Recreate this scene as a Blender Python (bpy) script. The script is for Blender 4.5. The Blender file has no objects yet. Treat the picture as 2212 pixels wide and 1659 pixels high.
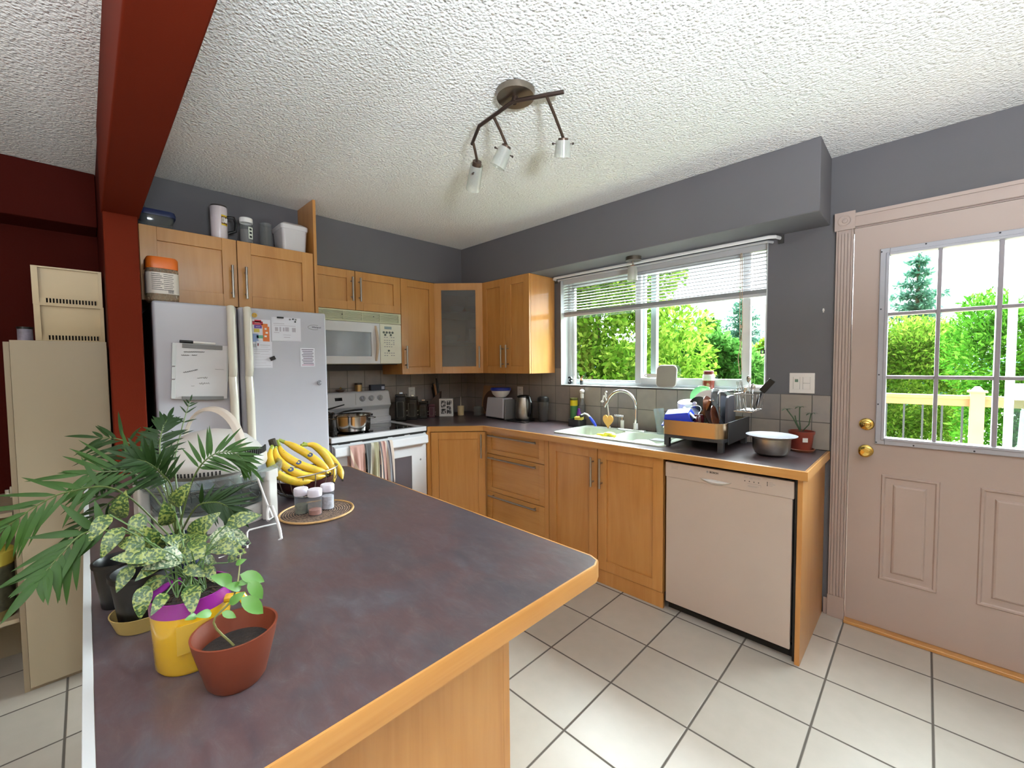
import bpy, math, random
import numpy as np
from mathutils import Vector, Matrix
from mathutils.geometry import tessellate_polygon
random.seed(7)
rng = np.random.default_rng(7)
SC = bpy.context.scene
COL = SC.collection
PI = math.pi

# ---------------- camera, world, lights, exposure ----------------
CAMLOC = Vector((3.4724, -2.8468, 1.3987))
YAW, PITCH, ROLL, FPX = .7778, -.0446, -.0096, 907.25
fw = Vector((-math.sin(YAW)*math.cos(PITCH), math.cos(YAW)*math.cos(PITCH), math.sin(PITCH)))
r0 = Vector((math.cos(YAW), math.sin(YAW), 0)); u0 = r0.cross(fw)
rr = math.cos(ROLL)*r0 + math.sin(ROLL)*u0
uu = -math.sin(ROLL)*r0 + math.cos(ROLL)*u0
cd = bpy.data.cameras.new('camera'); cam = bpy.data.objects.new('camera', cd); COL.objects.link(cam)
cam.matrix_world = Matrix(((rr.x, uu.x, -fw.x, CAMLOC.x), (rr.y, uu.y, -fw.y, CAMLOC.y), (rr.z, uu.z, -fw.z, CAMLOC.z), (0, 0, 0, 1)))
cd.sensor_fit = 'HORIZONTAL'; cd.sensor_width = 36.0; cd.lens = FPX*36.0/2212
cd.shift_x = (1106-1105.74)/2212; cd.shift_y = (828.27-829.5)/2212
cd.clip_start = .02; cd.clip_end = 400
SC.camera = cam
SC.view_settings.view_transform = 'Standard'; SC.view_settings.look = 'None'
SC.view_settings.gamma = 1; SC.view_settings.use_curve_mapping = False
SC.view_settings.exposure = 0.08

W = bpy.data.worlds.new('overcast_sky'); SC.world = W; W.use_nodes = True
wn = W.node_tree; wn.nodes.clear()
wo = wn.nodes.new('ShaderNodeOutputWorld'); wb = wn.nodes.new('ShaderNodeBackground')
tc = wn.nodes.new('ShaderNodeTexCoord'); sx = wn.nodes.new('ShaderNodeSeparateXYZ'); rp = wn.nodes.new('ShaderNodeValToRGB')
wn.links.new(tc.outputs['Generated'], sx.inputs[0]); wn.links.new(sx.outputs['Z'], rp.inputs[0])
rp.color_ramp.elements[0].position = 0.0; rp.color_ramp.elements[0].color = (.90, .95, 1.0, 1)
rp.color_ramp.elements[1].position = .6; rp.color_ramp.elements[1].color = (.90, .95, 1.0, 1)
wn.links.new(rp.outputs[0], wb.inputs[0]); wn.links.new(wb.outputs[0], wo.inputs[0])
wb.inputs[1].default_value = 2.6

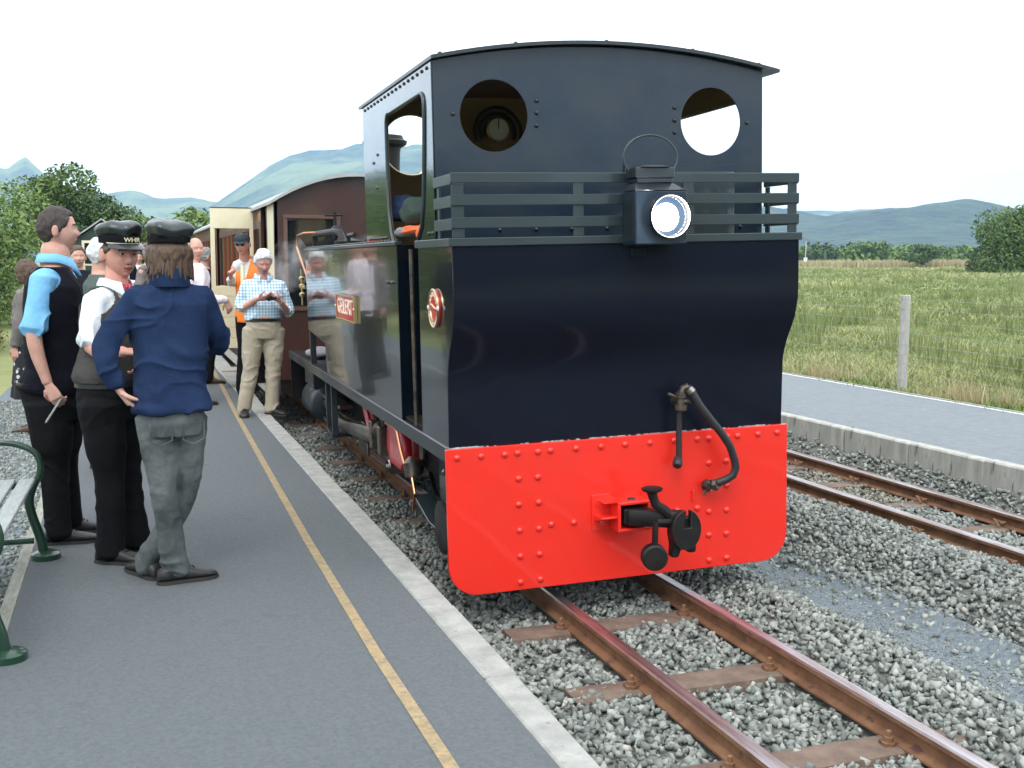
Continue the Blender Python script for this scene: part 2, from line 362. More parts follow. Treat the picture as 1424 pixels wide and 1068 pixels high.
########################################
**Stated problem**
Reproduce every entry word for word, but skip any pictures.

**Response below**
Recreate this scene as a Blender Python (bpy) script. The script is for Blender 4.5. The Blender file has no objects yet. Treat the picture as 2212 pixels wide and 1659 pixels high.
import bpy, math, random
import numpy as np
from mathutils import Vector, Matrix
from mathutils.geometry import tessellate_polygon
random.seed(7)
rng = np.random.default_rng(7)
SC = bpy.context.scene
COL = SC.collection
PI = math.pi

# ---------------- camera, world, lights, exposure ----------------
CAMLOC = Vector((3.4724, -2.8468, 1.3987))
YAW, PITCH, ROLL, FPX = .7778, -.0446, -.0096, 907.25
fw = Vector((-math.sin(YAW)*math.cos(PITCH), math.cos(YAW)*math.cos(PITCH), math.sin(PITCH)))
r0 = Vector((math.cos(YAW), math.sin(YAW), 0)); u0 = r0.cross(fw)
rr = math.cos(ROLL)*r0 + math.sin(ROLL)*u0
uu = -math.sin(ROLL)*r0 + math.cos(ROLL)*u0
cd = bpy.data.cameras.new('camera'); cam = bpy.data.objects.new('camera', cd); COL.objects.link(cam)
cam.matrix_world = Matrix(((rr.x, uu.x, -fw.x, CAMLOC.x), (rr.y, uu.y, -fw.y, CAMLOC.y), (rr.z, uu.z, -fw.z, CAMLOC.z), (0, 0, 0, 1)))
cd.sensor_fit = 'HORIZONTAL'; cd.sensor_width = 36.0; cd.lens = FPX*36.0/2212
cd.shift_x = (1106-1105.74)/2212; cd.shift_y = (828.27-829.5)/2212
cd.clip_start = .02; cd.clip_end = 400
SC.camera = cam
SC.view_settings.view_transform = 'Standard'; SC.view_settings.look = 'None'
SC.view_settings.gamma = 1; SC.view_settings.use_curve_mapping = False
SC.view_settings.exposure = 0.08

W = bpy.data.worlds.new('overcast_sky'); SC.world = W; W.use_nodes = True
wn = W.node_tree; wn.nodes.clear()
wo = wn.nodes.new('ShaderNodeOutputWorld'); wb = wn.nodes.new('ShaderNodeBackground')
tc = wn.nodes.new('ShaderNodeTexCoord'); sx = wn.nodes.new('ShaderNodeSeparateXYZ'); rp = wn.nodes.new('ShaderNodeValToRGB')
wn.links.new(tc.outputs['Generated'], sx.inputs[0]); wn.links.new(sx.outputs['Z'], rp.inputs[0])
rp.color_ramp.elements[0].position = 0.0; rp.color_ramp.elements[0].color = (.90, .95, 1.0, 1)
rp.color_ramp.elements[1].position = .6; rp.color_ramp.elements[1].color = (.90, .95, 1.0, 1)
wn.links.new(rp.outputs[0], wb.inputs[0]); wn.links.new(wb.outputs[0], wo.inputs[0])
wb.inputs[1].default_value = 2.6

Continue the Blender Python script for this scene: part 2, from line 362. More parts follow. Treat the picture as 1424 pixels wide and 1068 pixels high.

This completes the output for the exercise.